Votes seen as issue in NT dam dispute

May 27, 1992
Issue 

By Tracy Sorensen

The conservative Northern Territory government has lashed out at the federal government, Aborigines and environmentalists over Aboriginal affairs minister Robert Tickner's intervention to halt a proposed flood mitigation dam near Alice Springs.

"Any damage to property or death occurring as a result of future flooding in Alice Springs will be on his [Tickner's] hands", NT Chief Minister Marshall Perron claimed. Local activists say that a dam is unnecessary to protect lives, and that the issue is being cynically exploited for electoral purposes.

Tickner used federal Aboriginal heritage powers to stop the $20 million project on the Todd River on May 17. A report put together by Hal Wootten, QC, former commissioner of the inquiry into black deaths in custody, found that the dam would have destroyed sacred sites, causing "great anguish and deep affront" to many Aborigines. The sites in question are of particular significance to Aboriginal women.

While Tickner's decision was made purely on an Aboriginal heritage basis, a smaller section of Wootten's report noted that the dam would have damaged the ecology of the Todd River.

Perron said that it was now up to Tickner to protect Alice Springs "because I will not commit territory taxpayers' funds to the second-rate solutions which he appears to favour".

Arid Lands Environment Centre spokesperson Angela Brennan told Green Left: "It's been proved that we don't need a dam. But it's of great benefit to the NT government to keep offside with Aboriginal people and with environmentalists and with the business sector that is looking to a more sustainable system working in this area.

"By advertising that the greenies and the Aboriginal people are stopping progress, halting development, they basically win votes."

She said the NT government's handling of the issue had been "a study in disinformation". The people of Alice Springs had been led to believe that they were getting a lake for boating and fishing, and yet it had been documented — but not publicised — that the dam would normally be three quarters empty.

Flood mitigation measures were essential, Brennan said, because Alice Springs had been built on a flood plain. But the government had ignored alternative proposals, favouring only studies that led in the direction of a dam.

She noted that the government's penchant for flood mitigation was ironic, in that it seemed quite prepared to waive building regulations that would protect property from flooding.
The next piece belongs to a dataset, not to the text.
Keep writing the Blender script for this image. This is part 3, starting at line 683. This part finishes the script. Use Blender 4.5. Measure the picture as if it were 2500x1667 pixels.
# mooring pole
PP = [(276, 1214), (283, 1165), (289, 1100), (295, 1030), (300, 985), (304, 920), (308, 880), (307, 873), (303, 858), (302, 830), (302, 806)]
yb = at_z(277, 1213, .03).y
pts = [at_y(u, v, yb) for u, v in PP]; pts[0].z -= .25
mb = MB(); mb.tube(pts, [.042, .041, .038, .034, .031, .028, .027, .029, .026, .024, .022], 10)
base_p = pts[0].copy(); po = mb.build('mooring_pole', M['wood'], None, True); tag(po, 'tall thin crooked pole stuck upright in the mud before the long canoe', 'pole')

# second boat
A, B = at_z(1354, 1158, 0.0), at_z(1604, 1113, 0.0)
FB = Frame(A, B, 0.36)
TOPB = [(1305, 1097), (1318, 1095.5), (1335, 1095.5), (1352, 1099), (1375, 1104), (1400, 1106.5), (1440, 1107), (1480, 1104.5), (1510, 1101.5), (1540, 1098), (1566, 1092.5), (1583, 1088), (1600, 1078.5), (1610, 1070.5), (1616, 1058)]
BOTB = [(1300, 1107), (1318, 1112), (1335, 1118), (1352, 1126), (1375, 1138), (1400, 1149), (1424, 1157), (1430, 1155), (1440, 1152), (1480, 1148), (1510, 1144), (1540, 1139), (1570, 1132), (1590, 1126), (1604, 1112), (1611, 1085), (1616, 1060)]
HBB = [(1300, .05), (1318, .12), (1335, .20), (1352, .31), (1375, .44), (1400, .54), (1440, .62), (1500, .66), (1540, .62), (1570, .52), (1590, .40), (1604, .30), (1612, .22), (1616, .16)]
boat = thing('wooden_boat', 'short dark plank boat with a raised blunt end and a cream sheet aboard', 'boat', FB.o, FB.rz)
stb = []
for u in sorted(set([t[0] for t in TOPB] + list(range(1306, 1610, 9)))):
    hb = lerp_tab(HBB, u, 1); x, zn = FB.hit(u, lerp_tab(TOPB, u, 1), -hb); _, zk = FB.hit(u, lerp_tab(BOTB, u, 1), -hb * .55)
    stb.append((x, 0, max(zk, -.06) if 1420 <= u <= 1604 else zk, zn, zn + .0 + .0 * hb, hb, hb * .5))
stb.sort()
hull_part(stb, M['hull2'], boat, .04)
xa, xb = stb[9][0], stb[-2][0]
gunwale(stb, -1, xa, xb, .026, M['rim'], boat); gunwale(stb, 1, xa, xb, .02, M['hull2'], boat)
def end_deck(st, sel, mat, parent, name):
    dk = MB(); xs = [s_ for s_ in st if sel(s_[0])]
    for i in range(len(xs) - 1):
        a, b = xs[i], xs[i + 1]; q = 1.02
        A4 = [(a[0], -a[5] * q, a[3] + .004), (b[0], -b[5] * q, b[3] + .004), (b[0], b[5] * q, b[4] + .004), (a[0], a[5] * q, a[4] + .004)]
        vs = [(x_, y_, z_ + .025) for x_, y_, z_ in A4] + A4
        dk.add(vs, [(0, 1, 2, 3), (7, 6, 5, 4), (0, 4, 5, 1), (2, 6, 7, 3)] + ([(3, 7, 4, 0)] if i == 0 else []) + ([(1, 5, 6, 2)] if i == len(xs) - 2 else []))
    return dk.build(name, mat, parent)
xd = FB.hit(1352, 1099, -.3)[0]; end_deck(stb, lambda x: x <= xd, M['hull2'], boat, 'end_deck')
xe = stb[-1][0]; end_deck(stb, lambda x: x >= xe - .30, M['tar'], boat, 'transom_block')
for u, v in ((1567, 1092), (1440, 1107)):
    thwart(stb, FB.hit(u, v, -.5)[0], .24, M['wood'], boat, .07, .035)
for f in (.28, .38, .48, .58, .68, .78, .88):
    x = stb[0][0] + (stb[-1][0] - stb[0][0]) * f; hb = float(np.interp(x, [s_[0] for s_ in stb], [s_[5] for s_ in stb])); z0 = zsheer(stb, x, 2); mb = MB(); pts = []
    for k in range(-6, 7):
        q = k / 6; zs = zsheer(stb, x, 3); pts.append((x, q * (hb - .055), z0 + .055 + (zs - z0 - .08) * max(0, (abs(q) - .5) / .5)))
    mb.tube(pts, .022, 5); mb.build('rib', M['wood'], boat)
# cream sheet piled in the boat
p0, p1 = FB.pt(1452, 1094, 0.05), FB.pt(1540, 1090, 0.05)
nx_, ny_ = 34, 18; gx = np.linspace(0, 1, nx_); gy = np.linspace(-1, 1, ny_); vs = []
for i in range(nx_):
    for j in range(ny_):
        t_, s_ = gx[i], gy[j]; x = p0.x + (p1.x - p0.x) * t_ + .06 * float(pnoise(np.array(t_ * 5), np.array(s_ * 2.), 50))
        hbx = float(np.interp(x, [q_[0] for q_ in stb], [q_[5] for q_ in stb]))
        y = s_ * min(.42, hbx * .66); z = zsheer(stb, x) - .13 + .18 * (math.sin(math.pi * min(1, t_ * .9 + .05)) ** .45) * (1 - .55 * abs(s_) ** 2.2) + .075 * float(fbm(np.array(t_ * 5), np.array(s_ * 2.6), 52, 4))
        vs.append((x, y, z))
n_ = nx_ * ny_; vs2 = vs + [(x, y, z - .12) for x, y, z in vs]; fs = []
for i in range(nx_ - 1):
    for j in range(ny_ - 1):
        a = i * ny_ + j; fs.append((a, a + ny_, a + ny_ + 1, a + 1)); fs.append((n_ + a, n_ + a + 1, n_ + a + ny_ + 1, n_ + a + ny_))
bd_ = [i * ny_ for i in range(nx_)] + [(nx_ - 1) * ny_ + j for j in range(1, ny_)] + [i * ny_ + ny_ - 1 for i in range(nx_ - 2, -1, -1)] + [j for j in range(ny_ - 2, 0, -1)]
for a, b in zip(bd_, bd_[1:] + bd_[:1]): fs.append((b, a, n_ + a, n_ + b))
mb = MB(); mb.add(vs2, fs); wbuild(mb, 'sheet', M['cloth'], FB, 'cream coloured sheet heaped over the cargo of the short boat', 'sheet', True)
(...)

"They haven't enforced laws to make sure houses and streets

are flood-proofed, that storm drains work. They've put causeways across the river that act as dam walls, and they've allowed hotels to be built without the 35 mm rise off the ground."

The regulation system as it related to flooding was "bizarre", Brennan noted, because "Alice Springs planning comes from Darwin, which is the tropics, and we are in the arid zone. Modern housing here is cyclone proofed but not flood proofed. The whole thing is crying out for a comic book."

The proposed dam would have caused downstream scouring — the removal of nutrient-rich sediment that feeds the red gums growing in the sandy river bed. The government's proposed solution to this problem was to use trucks to cart sediment from one side of the dam wall to the other — an activity it would have had to keep up as long as the dam existed.

The government's attitude to the Aboriginal peoples of central Australia was cruelly spelt out in a 1990 environmental impact statement (written by the same government department that was to construct the dam) which proposed that if Aboriginal people were concerned about their sacred sites they could send a scuba diver down into the dam and vacuum them to keep the sediment off!

The sacred sites involve the "dreaming track" of two women travelling from the south to the north. Aboriginal women's ceremonies — the details of which are kept secret from men — involve a kind of spiritual service to the geographical places associated with the ancient story. Damage to these places, Aborigines believe, would cause catastrophe.

In an article in the April 18 Melbourne Age, Margaret Easterbrook suggested that Tickner's motives for intervention could also be politically inspired. She pointed out that the federal government was backing "other projects in Labor-held states involving sacred sites such as the Marandoo iron ore mine in Western Australia".